France, Valls says, “still needs a strong state to provide security, to prepare the future through education, to run our healthcare system. That is what the welfare state means, adapted to today’s requirements.”

But the government spends 57 per cent of French GDP – far too much, in Valls’s point of view. “The question the left must ask, is why, with 57 per cent of our economy devoted to public spending, inequality is increasing,” he says. “Efficiency doesn’t mean more public spending. It means better distribution and also, sometimes, decreasing public spending.”

Balancing act

But as opposed to Ireland, Spain and Portugal, Valls says: “We have not carried out austerity policies. When you create 60,000 jobs in the education ministry over five years, when you create hundreds of jobs for policemen, gendarmes and judges, and when you freeze but don’t reduce civil servants’ salaries, that is not an austerity policy.”

Valls is engaged in a delicate balancing act. In the run-up to the Socialist Party congress in June and the 2017 presidential election, he must preserve a semblance of unity on the French left.
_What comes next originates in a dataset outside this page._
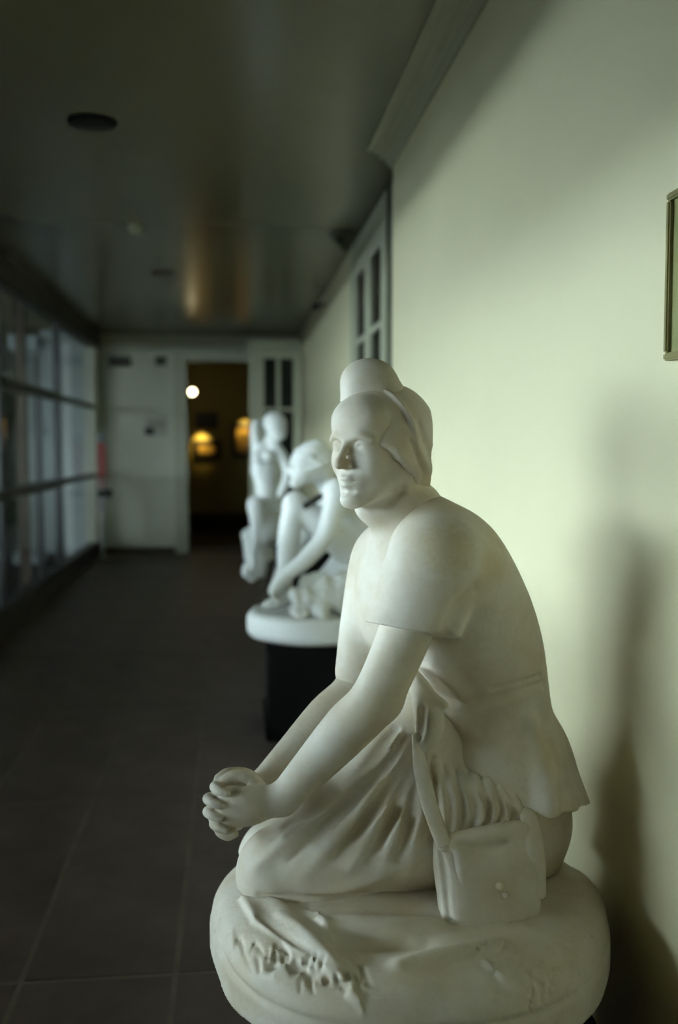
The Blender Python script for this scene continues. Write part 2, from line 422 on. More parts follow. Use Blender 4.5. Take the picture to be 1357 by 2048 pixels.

At the same time, he’s under pressure from Berlin and Brussels to reform France more profoundly.

“We do not want to enact austerity policies,” he says. “We must do nothing that would break growth.” Thanks to low interest rates, the fall in the value of the euro and low petrol prices, growth will surpass 1 per cent this year, and could reach 1.5 per cent – the level required to create jobs – by the end of the year.

“We will respect our commitments regarding the nominal deficit,” Valls says, referring to the 3 per cent ceiling on deficit spending. The structural reforms the European Commission would like to see, namely a complete overhaul of the labour market and pension system, will have to wait.

“We will respect a commitment to reduce the structural deficit,” he says. “But not to the detriment of growth. That’s why the most recent proposals by the EU commission aren’t going in the right direction, in my point of view. We will not adopt measures that break growth.”